-- Stated problem --
Repeat only the lines from the line containing "What Blender Python" through the line containing "bg = w.node_tree.nodes['Background'];", both included, exactly as they stand.

#####

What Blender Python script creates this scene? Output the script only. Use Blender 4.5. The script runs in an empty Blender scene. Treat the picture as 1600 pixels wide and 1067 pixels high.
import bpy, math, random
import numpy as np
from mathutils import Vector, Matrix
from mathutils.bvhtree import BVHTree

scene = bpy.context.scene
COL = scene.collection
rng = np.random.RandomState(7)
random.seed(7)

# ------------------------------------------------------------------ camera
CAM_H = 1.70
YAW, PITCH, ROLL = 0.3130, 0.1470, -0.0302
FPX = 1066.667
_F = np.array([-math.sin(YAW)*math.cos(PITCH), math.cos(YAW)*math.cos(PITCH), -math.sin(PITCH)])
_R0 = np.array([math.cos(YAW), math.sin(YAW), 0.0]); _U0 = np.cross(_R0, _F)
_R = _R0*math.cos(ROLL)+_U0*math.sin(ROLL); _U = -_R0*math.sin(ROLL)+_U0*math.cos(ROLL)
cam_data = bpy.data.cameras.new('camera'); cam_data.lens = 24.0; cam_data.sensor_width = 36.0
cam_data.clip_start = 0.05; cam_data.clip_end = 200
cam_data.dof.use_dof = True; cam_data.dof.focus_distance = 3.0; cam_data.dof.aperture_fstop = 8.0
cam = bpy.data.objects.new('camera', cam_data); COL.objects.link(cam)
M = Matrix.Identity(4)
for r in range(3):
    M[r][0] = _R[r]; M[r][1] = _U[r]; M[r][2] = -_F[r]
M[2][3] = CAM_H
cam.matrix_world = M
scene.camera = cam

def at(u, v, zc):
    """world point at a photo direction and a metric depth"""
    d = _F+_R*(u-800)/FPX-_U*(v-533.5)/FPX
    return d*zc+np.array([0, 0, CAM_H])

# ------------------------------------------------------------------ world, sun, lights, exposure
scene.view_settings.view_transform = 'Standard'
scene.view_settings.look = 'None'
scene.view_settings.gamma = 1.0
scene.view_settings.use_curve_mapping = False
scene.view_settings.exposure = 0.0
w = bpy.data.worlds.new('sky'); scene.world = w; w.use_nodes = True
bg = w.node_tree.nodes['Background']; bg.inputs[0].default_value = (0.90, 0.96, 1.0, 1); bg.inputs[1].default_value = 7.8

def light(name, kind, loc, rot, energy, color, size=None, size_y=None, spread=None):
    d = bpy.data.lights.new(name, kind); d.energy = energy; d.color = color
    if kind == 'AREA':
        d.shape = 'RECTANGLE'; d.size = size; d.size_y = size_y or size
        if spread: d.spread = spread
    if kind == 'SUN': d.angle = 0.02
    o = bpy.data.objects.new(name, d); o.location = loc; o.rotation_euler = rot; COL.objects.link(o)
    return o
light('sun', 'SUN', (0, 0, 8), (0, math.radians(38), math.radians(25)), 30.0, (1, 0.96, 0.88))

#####

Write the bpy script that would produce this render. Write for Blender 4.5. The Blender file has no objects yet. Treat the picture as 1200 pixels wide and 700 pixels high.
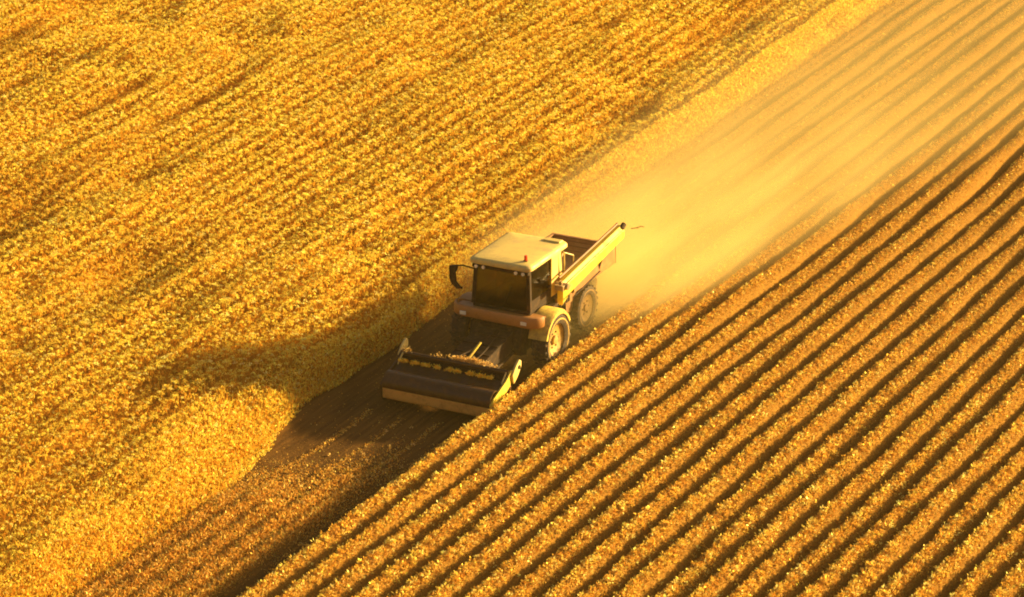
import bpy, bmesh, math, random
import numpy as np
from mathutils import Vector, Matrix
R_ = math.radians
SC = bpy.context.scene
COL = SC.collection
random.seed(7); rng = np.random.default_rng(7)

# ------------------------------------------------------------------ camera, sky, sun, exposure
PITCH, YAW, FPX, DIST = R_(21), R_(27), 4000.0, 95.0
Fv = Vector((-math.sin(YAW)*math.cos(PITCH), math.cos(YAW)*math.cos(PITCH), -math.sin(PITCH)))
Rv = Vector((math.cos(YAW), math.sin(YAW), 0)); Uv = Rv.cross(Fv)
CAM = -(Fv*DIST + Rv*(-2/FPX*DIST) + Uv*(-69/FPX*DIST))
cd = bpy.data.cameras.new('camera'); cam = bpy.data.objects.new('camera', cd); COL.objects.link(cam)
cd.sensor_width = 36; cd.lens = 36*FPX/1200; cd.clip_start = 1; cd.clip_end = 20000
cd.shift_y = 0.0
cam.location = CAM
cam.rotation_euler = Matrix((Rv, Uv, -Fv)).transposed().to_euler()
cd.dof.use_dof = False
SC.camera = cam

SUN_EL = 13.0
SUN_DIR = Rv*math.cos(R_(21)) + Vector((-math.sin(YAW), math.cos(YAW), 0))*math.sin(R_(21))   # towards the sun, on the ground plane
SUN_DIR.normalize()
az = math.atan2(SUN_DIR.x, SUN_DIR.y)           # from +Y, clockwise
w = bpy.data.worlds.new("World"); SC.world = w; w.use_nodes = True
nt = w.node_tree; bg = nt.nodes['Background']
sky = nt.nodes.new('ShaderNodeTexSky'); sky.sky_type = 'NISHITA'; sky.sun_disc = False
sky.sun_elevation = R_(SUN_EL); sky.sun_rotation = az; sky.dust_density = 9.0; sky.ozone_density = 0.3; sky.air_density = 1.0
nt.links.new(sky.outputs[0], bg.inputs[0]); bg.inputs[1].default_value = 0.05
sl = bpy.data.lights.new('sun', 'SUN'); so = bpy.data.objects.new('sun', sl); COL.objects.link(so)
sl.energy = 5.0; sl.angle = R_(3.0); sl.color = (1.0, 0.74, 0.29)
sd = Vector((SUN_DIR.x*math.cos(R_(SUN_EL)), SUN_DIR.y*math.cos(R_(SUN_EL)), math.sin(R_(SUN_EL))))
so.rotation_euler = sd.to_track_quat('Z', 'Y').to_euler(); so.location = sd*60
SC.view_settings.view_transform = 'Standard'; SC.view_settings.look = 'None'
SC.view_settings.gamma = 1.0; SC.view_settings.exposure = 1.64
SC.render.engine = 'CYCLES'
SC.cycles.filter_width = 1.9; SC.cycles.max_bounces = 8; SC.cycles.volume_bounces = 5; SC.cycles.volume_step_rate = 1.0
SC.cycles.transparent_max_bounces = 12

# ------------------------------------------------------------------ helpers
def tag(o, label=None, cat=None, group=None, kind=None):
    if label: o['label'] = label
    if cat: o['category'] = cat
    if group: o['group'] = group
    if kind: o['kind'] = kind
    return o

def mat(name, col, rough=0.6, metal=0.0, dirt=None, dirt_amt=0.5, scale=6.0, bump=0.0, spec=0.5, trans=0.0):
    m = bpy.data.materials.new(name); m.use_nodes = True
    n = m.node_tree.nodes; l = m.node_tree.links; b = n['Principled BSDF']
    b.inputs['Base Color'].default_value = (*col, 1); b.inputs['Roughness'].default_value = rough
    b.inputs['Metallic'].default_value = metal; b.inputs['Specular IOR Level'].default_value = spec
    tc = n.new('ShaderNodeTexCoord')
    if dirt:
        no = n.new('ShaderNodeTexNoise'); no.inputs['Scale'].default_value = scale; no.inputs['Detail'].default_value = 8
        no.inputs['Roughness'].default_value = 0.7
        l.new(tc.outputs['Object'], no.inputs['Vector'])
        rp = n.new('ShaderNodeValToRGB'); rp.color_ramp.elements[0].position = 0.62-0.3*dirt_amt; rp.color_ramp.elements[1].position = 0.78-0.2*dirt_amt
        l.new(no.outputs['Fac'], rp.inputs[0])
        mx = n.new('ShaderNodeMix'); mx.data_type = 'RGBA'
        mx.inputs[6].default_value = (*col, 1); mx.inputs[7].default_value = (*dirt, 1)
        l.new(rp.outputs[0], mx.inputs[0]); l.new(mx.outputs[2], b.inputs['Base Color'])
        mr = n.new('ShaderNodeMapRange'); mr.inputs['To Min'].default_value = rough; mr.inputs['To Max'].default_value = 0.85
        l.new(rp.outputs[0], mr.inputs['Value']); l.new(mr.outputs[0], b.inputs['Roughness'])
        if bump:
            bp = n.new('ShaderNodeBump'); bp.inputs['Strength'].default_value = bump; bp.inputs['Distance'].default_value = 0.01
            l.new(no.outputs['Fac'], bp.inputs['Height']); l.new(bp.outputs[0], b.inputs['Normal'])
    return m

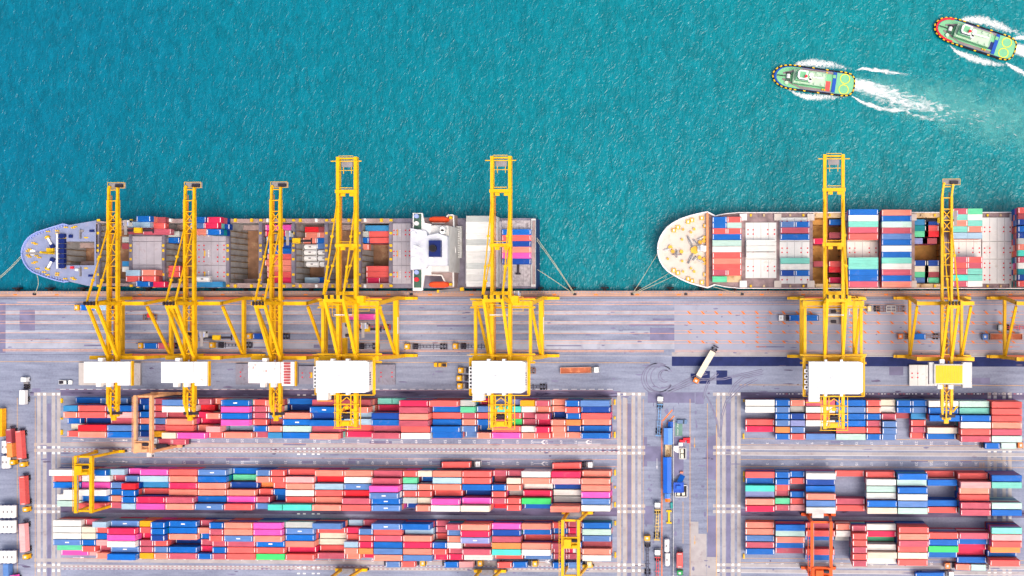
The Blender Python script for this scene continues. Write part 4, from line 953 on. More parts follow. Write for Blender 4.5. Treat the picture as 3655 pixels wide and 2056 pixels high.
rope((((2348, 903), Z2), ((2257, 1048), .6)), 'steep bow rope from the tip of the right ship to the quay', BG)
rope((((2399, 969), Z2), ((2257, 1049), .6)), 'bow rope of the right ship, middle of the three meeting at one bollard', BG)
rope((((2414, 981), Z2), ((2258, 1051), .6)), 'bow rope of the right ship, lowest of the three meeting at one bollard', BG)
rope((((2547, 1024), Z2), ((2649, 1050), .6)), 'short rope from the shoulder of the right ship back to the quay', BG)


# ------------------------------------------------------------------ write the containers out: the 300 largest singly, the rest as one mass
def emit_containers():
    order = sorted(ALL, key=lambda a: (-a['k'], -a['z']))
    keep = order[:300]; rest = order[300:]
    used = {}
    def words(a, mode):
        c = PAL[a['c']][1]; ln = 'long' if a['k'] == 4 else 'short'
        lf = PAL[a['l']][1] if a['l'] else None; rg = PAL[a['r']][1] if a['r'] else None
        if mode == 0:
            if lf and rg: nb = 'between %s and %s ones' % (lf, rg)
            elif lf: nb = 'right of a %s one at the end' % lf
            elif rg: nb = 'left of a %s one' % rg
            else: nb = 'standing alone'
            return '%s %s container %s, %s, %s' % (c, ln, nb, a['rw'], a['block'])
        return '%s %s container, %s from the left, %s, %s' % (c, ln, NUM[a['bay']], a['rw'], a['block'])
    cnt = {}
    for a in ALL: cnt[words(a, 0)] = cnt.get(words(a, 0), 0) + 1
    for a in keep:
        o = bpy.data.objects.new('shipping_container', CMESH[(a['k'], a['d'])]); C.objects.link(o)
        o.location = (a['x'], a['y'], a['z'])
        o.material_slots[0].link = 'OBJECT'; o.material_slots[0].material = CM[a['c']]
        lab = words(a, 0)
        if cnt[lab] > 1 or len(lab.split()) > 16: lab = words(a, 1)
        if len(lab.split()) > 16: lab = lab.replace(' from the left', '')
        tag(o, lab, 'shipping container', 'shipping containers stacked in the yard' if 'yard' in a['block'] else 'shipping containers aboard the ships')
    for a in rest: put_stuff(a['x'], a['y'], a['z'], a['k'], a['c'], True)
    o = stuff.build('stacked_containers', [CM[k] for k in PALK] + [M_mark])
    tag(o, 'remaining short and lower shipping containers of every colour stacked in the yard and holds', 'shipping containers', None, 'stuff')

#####

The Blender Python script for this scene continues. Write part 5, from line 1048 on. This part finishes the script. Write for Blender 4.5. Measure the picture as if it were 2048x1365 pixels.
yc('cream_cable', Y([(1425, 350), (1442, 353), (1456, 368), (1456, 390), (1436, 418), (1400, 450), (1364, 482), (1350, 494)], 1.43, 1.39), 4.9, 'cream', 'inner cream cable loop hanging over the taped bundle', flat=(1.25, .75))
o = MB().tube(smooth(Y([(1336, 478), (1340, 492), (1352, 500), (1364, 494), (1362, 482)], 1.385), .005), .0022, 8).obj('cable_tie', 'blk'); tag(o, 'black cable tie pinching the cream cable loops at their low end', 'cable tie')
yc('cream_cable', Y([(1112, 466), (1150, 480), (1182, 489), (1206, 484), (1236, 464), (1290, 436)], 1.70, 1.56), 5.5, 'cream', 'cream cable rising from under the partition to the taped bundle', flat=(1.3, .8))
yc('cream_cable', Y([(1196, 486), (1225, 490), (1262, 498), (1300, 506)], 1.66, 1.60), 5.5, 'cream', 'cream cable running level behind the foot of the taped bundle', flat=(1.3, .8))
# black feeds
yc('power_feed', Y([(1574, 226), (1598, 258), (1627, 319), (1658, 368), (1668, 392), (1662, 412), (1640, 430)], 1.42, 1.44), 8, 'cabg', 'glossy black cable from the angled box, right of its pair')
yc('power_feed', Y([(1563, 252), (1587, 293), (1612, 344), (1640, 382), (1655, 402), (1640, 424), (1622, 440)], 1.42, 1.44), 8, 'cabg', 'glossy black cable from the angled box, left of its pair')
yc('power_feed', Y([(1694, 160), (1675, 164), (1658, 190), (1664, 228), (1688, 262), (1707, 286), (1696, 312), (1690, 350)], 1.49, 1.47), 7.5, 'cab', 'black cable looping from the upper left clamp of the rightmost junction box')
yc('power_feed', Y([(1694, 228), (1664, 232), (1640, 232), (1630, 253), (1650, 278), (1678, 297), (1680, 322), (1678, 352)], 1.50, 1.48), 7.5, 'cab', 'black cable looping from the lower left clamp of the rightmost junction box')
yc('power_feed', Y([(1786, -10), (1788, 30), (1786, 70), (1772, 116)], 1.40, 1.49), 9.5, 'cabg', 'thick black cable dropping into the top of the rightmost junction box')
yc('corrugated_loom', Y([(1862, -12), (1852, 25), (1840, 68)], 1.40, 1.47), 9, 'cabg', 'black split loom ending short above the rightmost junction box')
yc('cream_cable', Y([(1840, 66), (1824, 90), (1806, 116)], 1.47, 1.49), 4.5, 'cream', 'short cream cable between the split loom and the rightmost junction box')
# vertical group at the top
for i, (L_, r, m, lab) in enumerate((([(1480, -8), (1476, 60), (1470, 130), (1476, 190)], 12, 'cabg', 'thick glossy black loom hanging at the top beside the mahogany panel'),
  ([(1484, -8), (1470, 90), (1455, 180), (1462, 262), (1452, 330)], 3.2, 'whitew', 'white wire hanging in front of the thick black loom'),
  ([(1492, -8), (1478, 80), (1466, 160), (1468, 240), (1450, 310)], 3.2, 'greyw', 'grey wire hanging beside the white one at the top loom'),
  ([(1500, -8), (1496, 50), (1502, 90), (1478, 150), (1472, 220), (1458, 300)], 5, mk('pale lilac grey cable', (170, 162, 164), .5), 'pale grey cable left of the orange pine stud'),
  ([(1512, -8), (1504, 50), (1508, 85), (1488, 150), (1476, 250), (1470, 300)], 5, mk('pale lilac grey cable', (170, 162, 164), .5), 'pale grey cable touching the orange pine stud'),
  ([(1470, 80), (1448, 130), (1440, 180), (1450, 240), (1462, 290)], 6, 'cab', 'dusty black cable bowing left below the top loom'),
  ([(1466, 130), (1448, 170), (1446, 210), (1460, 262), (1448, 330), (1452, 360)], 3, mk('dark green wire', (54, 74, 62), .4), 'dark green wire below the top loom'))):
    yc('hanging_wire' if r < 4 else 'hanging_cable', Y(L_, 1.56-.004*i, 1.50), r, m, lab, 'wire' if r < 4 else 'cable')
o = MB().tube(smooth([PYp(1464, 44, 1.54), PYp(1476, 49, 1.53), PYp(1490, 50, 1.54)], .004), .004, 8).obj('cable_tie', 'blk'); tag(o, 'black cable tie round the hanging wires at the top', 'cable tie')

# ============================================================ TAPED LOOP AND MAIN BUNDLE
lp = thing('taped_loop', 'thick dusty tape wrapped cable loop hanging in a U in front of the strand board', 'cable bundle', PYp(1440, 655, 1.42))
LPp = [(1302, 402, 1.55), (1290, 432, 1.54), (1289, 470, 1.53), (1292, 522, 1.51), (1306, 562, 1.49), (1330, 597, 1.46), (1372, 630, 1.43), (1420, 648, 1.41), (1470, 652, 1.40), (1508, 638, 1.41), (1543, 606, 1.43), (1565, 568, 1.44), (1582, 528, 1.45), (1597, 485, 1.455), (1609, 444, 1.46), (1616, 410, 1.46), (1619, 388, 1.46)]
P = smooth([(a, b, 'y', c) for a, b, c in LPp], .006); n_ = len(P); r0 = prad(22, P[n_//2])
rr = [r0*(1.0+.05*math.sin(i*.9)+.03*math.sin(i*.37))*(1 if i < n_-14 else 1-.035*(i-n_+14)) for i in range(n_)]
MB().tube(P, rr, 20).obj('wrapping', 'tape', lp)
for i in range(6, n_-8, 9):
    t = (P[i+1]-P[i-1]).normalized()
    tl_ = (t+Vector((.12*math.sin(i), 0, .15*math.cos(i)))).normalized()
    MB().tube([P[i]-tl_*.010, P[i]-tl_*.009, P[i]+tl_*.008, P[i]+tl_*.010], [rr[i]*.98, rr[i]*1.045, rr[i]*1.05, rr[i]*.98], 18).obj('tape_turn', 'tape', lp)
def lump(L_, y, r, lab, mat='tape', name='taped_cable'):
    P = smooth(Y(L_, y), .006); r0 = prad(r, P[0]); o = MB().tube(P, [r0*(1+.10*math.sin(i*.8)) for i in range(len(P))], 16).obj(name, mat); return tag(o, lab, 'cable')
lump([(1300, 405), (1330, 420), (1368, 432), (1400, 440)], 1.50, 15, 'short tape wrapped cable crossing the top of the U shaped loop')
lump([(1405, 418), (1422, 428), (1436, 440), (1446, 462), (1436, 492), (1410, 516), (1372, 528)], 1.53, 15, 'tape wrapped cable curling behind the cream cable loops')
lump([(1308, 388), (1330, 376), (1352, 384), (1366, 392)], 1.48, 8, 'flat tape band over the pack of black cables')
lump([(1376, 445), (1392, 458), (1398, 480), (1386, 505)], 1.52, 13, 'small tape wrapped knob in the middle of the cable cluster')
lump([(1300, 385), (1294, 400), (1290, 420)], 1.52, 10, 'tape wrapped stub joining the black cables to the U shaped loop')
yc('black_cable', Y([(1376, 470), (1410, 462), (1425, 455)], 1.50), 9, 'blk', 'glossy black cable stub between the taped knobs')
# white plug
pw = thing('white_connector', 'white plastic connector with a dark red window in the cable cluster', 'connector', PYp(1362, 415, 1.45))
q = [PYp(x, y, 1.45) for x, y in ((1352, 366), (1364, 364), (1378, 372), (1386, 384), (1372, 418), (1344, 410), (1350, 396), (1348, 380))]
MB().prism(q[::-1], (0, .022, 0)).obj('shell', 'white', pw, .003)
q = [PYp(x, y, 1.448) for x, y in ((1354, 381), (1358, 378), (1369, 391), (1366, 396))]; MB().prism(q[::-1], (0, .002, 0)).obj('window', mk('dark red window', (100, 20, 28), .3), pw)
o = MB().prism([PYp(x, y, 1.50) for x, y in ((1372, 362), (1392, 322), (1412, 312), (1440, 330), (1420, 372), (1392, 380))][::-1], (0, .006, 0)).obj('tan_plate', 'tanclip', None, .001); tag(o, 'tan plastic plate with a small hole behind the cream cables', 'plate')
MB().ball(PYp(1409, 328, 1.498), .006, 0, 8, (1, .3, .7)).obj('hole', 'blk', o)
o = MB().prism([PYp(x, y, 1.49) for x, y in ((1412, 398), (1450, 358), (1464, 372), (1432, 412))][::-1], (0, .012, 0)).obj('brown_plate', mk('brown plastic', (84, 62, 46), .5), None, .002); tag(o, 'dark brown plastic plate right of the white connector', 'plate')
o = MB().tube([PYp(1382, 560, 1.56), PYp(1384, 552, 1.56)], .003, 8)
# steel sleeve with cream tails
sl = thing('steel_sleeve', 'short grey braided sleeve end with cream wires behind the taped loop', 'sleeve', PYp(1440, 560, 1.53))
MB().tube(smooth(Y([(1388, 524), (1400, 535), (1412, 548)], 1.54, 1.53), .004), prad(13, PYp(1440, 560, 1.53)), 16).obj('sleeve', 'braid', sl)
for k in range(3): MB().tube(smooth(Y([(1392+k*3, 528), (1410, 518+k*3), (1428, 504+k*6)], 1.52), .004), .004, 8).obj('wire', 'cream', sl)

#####

-- Exercise result --
What Blender Python script creates this scene? Output the script only. Use Blender 4.5. The script runs in an empty Blender scene. Treat the picture as 1600 pixels wide and 1067 pixels high.
import bpy, math, random
import numpy as np
from mathutils import Vector, Matrix
from mathutils.bvhtree import BVHTree

scene = bpy.context.scene
COL = scene.collection
rng = np.random.RandomState(7)
random.seed(7)

# ------------------------------------------------------------------ camera
CAM_H = 1.70
YAW, PITCH, ROLL = 0.3130, 0.1470, -0.0302
FPX = 1066.667
_F = np.array([-math.sin(YAW)*math.cos(PITCH), math.cos(YAW)*math.cos(PITCH), -math.sin(PITCH)])
_R0 = np.array([math.cos(YAW), math.sin(YAW), 0.0]); _U0 = np.cross(_R0, _F)
_R = _R0*math.cos(ROLL)+_U0*math.sin(ROLL); _U = -_R0*math.sin(ROLL)+_U0*math.cos(ROLL)
cam_data = bpy.data.cameras.new('camera'); cam_data.lens = 24.0; cam_data.sensor_width = 36.0
cam_data.clip_start = 0.05; cam_data.clip_end = 200
cam_data.dof.use_dof = True; cam_data.dof.focus_distance = 3.0; cam_data.dof.aperture_fstop = 8.0
cam = bpy.data.objects.new('camera', cam_data); COL.objects.link(cam)
M = Matrix.Identity(4)
for r in range(3):
    M[r][0] = _R[r]; M[r][1] = _U[r]; M[r][2] = -_F[r]
M[2][3] = CAM_H
cam.matrix_world = M
scene.camera = cam

def at(u, v, zc):
    """world point at a photo direction and a metric depth"""
    d = _F+_R*(u-800)/FPX-_U*(v-533.5)/FPX
    return d*zc+np.array([0, 0, CAM_H])

# ------------------------------------------------------------------ world, sun, lights, exposure
scene.view_settings.view_transform = 'Standard'
scene.view_settings.look = 'None'
scene.view_settings.gamma = 1.0
scene.view_settings.use_curve_mapping = False
scene.view_settings.exposure = 0.0
w = bpy.data.worlds.new('sky'); scene.world = w; w.use_nodes = True
bg = w.node_tree.nodes['Background']; bg.inputs[0].default_value = (0.90, 0.96, 1.0, 1); bg.inputs[1].default_value = 7.8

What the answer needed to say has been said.